A friend of mine claims Fahrenheit is more convenient because of "-ties". "Today it will be in the fifties/sixties/thirties/high seventies." Celsius doesn't have conveniently-spoken ranges that give users a general idea of the weather. I countered with high and low teens, low twenties, but I don't think his point is completely invalid.

You say centimeters are better for small things and meters better for large things, but neither are very useful for things that might constitute an arm-load. I'm not sure that sentence is very clear, so I'll try examples. My laptop is 36 centimeters wide, which is an inconveniently large number of units for it to be, but it's only a little more than a foot. This textbook: about a foot square. That hard-drive is half a foot (I'll admit that "six inches" was easier to the tongue, but in reality it's closer to seven, which I wouldn't say).
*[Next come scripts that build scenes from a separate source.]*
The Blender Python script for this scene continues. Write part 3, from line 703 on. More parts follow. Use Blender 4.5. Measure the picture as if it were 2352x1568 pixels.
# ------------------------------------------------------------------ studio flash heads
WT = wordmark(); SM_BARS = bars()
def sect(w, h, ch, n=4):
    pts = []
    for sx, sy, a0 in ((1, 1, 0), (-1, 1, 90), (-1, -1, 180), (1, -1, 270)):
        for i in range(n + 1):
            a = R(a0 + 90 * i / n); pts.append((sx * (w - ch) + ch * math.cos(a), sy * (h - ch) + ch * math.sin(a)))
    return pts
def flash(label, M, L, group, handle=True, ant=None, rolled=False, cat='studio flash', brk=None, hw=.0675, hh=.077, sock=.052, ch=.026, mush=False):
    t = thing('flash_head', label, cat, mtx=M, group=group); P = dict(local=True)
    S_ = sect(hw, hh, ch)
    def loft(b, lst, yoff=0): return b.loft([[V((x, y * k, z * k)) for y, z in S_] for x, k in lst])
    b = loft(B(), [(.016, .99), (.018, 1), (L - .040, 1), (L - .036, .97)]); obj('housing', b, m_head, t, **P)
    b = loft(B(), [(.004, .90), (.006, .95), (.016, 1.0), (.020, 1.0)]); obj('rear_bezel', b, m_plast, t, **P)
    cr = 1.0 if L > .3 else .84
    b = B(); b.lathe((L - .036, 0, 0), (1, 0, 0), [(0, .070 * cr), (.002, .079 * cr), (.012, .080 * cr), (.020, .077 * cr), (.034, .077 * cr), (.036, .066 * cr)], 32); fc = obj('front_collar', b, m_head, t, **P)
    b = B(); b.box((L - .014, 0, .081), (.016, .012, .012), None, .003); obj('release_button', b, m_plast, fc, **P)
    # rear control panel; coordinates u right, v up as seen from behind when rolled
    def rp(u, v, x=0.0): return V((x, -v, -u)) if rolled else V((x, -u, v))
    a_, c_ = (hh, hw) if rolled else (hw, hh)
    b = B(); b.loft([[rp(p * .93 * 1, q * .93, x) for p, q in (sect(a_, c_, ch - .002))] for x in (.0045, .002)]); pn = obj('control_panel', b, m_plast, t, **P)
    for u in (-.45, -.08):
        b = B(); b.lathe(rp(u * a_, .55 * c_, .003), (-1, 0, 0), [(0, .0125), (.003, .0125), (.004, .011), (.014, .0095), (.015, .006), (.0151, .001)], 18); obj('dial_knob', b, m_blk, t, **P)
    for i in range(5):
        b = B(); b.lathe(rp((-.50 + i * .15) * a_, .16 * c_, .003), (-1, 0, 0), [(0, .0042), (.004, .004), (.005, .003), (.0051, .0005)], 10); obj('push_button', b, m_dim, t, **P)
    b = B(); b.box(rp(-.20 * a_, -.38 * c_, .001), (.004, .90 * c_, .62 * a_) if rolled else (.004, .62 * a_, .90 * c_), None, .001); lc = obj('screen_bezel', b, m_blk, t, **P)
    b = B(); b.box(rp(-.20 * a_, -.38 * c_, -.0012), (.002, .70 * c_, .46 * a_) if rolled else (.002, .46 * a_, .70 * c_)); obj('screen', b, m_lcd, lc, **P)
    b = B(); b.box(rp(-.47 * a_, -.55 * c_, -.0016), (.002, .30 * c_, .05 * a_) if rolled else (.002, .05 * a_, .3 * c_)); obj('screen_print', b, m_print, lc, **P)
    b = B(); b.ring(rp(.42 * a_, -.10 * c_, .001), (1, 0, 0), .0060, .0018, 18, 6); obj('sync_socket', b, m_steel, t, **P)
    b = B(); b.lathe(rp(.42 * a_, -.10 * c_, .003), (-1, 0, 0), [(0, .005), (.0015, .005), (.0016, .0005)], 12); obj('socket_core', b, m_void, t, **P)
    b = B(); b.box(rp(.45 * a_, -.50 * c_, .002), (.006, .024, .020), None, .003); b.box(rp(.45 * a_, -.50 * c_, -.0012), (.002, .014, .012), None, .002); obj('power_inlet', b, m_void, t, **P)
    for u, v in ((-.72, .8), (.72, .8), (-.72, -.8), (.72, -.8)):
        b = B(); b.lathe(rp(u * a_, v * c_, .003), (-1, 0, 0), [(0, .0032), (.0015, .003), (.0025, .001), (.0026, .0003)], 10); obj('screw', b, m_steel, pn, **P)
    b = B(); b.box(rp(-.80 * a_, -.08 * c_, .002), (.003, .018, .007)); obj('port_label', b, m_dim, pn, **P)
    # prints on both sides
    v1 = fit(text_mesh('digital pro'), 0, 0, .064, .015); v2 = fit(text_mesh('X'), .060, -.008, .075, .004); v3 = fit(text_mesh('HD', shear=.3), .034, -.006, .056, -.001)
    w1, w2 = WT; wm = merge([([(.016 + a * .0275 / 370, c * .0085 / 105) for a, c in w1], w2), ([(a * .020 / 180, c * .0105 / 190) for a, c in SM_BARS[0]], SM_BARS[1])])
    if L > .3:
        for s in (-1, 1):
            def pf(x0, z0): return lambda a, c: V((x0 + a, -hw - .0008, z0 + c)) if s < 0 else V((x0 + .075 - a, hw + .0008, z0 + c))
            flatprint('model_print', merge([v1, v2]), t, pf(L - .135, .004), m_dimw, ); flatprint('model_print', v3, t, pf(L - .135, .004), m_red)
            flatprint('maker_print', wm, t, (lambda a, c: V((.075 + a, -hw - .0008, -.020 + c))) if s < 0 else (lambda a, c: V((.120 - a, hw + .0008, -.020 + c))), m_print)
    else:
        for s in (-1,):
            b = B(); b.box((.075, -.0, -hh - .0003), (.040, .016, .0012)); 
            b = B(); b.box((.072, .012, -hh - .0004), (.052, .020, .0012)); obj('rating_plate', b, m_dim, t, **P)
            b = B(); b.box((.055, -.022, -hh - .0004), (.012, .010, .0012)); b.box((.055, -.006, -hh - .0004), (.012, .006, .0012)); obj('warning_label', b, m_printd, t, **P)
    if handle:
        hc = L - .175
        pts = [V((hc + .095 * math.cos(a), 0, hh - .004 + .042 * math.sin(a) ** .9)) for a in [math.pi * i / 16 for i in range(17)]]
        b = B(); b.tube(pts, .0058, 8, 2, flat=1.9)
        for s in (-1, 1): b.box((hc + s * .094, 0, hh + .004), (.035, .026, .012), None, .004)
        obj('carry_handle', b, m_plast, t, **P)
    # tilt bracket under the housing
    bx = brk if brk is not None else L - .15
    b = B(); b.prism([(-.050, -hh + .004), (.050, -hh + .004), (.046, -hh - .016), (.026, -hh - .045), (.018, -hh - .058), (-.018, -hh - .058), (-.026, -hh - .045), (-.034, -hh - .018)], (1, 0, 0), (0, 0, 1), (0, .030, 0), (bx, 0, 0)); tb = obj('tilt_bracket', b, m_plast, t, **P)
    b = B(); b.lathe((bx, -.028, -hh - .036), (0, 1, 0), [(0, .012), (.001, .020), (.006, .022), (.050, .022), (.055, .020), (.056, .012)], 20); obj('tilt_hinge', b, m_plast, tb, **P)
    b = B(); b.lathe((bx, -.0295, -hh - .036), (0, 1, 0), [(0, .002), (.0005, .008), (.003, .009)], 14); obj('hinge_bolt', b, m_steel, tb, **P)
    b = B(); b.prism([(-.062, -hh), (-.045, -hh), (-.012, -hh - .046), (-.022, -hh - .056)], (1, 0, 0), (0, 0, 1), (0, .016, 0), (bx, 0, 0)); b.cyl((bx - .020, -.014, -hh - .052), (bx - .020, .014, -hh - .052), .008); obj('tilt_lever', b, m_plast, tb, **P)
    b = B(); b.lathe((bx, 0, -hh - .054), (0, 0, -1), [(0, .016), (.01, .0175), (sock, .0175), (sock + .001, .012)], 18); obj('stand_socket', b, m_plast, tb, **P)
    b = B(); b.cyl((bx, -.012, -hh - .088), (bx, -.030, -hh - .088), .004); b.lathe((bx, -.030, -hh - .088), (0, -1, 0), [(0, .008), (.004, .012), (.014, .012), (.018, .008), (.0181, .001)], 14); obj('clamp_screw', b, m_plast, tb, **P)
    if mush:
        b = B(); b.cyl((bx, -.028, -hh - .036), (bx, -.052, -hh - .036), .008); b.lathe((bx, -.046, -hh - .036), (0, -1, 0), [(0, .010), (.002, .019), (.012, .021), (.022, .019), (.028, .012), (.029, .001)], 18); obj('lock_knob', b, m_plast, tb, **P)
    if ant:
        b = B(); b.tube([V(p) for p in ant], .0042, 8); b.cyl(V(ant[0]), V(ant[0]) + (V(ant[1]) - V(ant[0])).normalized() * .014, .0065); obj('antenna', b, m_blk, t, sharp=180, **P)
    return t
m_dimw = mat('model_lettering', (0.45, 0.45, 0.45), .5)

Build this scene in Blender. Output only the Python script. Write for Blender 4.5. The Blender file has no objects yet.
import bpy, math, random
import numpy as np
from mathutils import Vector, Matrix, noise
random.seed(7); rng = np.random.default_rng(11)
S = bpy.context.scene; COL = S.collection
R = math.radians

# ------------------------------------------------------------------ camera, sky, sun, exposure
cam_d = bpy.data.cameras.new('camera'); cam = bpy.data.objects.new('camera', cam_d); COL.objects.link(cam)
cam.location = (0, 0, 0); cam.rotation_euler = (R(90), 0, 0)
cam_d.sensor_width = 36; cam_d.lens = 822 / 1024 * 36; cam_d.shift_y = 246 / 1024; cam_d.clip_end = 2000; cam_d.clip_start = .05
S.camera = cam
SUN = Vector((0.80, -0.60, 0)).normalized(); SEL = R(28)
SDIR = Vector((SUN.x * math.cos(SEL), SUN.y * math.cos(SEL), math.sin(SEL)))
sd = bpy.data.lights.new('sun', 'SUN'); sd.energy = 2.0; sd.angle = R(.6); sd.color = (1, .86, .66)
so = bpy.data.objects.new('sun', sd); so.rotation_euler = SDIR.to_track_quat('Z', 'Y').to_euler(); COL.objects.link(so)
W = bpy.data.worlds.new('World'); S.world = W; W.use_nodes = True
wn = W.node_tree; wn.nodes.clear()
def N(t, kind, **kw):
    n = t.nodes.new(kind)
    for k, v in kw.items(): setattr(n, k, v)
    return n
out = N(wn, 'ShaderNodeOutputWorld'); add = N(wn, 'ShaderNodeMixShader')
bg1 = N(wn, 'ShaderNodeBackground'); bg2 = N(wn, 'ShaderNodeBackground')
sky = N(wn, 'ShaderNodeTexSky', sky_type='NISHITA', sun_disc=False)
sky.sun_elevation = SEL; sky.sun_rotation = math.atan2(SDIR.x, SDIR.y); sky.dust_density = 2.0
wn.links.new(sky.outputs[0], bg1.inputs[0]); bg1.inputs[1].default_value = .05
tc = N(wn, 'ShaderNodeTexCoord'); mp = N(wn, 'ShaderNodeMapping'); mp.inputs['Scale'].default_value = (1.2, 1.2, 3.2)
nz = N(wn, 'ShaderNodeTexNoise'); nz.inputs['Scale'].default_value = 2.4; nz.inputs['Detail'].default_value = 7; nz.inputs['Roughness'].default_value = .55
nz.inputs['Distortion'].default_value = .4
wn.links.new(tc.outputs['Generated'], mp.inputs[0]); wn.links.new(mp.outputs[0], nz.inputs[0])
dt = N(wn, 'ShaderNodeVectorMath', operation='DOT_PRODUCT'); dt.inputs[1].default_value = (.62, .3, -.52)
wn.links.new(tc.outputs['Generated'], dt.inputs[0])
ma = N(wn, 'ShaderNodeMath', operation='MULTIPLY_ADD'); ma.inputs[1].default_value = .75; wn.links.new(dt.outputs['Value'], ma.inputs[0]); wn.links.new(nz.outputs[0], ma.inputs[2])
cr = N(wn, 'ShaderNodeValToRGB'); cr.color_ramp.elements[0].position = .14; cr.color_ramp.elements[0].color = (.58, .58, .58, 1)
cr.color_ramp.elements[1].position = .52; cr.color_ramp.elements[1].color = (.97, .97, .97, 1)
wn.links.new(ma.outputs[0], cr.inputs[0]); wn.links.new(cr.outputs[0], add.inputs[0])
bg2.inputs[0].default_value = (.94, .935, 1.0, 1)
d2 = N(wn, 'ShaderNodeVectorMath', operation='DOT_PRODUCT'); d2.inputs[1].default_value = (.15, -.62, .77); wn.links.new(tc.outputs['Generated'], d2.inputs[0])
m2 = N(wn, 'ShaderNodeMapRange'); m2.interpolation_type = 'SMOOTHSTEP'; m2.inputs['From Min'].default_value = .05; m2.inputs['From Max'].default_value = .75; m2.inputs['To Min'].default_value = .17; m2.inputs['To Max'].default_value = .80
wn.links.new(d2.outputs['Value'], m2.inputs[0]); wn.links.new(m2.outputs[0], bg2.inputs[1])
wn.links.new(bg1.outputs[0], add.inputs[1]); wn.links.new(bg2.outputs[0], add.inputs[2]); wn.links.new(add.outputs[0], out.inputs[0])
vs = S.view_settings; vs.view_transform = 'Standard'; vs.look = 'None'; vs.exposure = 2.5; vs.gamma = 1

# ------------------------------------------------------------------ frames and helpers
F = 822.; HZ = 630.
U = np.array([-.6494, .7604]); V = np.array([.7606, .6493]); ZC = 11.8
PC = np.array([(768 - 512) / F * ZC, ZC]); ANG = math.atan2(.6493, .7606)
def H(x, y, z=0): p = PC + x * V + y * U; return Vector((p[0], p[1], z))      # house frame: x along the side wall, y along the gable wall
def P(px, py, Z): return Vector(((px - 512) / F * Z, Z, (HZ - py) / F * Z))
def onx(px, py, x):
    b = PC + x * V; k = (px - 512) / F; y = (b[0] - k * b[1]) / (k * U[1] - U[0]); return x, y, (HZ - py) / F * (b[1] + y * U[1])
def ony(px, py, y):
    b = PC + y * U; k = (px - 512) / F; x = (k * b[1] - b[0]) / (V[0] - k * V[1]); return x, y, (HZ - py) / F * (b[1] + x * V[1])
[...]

What I'm trying to say is that the unit "foot" is very convenient for things that we might be handling in everyday situations, unless those things are hand-sized.

Comment author: TimS 03 November 2011 04:36:10PM 1 point [-]

I remember someone telling me that Fahrenheit was designed so that the ordinary temperatures people would experience would all fit between 0 and 100 on the scale.

Alas, Wikipedia does not comment.

Comment author: thomblake 03 November 2011 04:41:02PM 1 point [-]

Indeed, having read the actual justification, the above seems like a just-so story based on a happy coincidence. Powers of 2 clearly explain everything better.